Daí para a “Copa do Mundo” acabou sendo um pulo. A primeira, em 1930, disputada no Uruguai – campeão olímpico em 1924 e 1928. “Gol olímpico” vem daí, de ter sido o primeiro feito assim numa Olimpíada com a bola do escanteio entrando no gol sem tocar em ninguém. Os juízes demoraram para decidir se a jogada valeu. Algo parecido aconteceu com o primeiro gol de bicicleta por aqui – feito por Leônidas da Silva, na época center-four do São Cristóvão. Seu apelido acabou dando nome a um chocolate, ainda hoje muito bem vendido – o “Diamante Negro”. Nessa primeira copa, ficamos em 6º lugar. Em 1950, foi o desastre do Maracanã. Depois, tudo mudou. Até a cor da camisa – que de azul, para muitos cor do azar (por ser a camisa da final dessa Copa de 50), passou a ser amarelinha. O resto da história todo mundo conhece.
A 22ª Copa do Mundo começou domingo (20 de novembro). Com notícias invadindo jornais, rádios, televisões, internet e vasto conjunto de meios de transmissão de informação com o qual se quer se sonhava, na primeira edição. Entra em nossas casas um pouco da história de cada país (ao todo são 32) que estará jogando – bandeira, hino, monumentos, festas, cidadezinhas perdidas no tempo, grandes metrópoles, sua gente, seus costumes, sua cultura e sua culinária. E informações, sobretudo, do país-sede, o Catar – quarto mais rico do mundo. Atrás apenas de Luxemburgo, Singapura e Irlanda. Veremos imagens de sua capital (Doha). Do Estádio Nacional de Lusail – onde aconteceu a abertura e vai haver a partida final (em 18 de dezembro) entre Brasil e outro time qualquer. Assim espero. Vermos sua bandeira branca e vermelha hasteada. Ouviremos seu hino, em árabe, As-Salām al-Amīrī (Paz ao Emir) – “Eu juro, eu juro/ Jurando por Deus que erigiu o Céu/ Jurando, por Deus, que espalhou a luz,/ Catar será sempre livre”. Com costumes bem diferentes dos nossos – sem bebidas alcoólicas, sem demonstração de afeto em público, por lá considerado ato obsceno.

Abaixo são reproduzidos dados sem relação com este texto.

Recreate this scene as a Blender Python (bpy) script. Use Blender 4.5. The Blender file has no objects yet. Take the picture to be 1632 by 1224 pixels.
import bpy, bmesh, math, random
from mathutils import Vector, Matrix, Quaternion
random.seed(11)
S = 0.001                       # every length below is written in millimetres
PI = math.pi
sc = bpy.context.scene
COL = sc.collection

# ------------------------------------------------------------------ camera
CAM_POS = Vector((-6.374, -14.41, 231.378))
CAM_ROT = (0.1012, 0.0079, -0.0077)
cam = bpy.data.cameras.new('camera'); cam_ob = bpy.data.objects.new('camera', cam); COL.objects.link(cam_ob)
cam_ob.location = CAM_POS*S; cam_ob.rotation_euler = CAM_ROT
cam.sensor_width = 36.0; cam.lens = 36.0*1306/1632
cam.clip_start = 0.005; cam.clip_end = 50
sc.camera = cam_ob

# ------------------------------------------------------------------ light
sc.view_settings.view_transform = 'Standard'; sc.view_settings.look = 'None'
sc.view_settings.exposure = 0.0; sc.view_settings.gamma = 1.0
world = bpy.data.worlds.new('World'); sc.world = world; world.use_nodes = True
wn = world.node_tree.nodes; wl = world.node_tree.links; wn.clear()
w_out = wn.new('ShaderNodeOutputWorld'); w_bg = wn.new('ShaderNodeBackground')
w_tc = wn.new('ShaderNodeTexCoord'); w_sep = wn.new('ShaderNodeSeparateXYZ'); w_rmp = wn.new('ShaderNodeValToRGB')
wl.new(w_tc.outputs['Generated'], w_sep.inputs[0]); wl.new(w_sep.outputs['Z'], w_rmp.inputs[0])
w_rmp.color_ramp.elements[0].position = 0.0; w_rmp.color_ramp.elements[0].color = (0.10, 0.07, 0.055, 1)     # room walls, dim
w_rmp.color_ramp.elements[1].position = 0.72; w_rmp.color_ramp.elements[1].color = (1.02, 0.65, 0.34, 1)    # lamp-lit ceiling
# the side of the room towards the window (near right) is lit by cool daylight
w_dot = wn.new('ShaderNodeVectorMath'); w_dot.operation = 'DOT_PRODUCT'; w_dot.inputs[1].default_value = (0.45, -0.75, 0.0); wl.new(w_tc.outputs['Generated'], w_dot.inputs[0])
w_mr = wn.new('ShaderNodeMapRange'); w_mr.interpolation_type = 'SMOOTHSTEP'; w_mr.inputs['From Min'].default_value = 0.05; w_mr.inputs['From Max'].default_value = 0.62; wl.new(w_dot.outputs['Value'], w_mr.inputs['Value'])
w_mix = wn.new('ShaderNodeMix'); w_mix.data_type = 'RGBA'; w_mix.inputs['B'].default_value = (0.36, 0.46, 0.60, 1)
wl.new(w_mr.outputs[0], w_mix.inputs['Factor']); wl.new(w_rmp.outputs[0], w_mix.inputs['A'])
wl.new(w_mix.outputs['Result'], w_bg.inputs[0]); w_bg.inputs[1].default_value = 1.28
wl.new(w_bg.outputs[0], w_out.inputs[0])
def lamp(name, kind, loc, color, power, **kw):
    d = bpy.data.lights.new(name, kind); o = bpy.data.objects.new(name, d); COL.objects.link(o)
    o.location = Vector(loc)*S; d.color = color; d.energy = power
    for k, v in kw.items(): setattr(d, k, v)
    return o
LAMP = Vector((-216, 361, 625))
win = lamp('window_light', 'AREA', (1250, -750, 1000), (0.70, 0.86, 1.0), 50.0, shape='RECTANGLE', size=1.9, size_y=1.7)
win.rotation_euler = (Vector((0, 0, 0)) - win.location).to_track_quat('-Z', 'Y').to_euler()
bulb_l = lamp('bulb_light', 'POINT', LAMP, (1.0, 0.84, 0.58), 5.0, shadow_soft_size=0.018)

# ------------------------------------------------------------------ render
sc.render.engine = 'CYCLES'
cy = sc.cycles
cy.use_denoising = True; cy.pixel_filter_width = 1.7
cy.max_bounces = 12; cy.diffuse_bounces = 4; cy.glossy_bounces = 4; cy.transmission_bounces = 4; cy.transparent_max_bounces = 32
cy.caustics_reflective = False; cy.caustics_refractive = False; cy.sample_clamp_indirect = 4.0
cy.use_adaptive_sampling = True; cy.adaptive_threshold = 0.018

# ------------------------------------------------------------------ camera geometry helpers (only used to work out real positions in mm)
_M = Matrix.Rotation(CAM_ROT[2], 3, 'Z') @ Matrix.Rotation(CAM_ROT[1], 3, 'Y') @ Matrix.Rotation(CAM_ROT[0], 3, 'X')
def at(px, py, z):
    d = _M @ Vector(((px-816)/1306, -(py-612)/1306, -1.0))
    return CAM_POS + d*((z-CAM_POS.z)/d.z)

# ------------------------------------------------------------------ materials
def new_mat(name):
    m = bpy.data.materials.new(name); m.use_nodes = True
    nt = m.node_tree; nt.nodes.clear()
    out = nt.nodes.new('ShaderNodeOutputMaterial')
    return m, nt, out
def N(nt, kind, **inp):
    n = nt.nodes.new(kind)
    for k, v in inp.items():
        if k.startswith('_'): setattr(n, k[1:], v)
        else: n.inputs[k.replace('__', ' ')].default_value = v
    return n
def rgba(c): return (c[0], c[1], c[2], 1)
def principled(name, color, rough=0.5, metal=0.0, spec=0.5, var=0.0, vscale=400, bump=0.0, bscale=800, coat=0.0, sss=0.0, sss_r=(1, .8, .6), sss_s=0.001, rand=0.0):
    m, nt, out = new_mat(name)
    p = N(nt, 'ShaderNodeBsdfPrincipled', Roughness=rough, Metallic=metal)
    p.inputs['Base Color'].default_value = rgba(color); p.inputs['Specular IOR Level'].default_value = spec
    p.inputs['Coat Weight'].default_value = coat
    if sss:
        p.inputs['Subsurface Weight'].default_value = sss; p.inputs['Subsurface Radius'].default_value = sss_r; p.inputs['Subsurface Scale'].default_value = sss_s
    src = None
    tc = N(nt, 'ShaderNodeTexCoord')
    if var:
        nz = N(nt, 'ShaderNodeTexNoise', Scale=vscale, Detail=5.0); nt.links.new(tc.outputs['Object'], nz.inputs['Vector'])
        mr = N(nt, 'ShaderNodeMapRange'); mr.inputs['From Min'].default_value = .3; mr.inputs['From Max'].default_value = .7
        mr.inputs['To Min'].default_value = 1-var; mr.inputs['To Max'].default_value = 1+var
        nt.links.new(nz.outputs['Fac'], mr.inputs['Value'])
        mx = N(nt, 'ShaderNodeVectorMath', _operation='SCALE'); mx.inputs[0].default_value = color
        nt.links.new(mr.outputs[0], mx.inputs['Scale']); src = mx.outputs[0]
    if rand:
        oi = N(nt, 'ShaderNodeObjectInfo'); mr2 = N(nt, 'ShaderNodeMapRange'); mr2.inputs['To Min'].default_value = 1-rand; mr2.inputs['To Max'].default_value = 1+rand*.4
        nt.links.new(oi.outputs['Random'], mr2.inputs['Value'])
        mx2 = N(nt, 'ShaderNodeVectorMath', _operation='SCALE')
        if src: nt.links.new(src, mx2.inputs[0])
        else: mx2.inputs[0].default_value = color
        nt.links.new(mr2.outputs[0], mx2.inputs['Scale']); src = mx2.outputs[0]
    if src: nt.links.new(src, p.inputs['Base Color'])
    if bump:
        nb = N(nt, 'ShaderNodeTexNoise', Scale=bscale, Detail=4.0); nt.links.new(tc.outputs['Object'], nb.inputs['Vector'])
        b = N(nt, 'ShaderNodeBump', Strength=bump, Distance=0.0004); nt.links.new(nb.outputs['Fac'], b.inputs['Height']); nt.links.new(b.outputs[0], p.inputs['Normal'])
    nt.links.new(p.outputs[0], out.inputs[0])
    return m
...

Sua culinária é muito especial. Condimentada e picante. Com algumas receitas sírio-libanesas que já conhecemos por aqui – Esfiha aberta ou fechada (massa de pão recheada com carne temperada), Kafta (espécie de almondega de carne de cordeiro, colocada no espeto), Kibe (massa de triguilho, carne e condimentos), Tabule (salada com trigo para kibe), Tahine (pasta de gergelim). Mas não são receitas próprias do Catar. Que, por lá, pratos tradicionais são Saloona (ensopado de carne de boi, cordeiro ou peixe com legumes); Warak enab (carne de boi ou cordeiro e arroz, temperadas com alho, pimenta e coentro, enroladas em folha de parreira); Majboos (cordeiro ou frango com especiarias, cozido lentamente e servido sobre arroz temperado, salada e molho de tomate); Madrouba (mingau de arroz, feito com leite, manteiga, cardamomo e frango, fervido por horas até que tudo se desmanche e fique com consistência de papa, tudo coberto com cardamomo e cebola frita); Kousa Mahshi (espécie de abobrinha recheada com carne de cordeiro moída, salsa e hortelã). E sobremesas como Luqaimat (bolinho frito, crocante por fora e macio por dentro, coberto com calda de açúcar); Umm ali (semelhante ao pudim de pão, com passas, nozes, leite; e polvilhado com canela); Khanfaroosh ( disco de massa frita, polvilhada com açúcar ou mel). Portanto sabores não faltarão. Viva a seleção, que é de todos nós. E como ensina mestre João Ubaldo Ribeiro, “Viva o povo brasileiro”.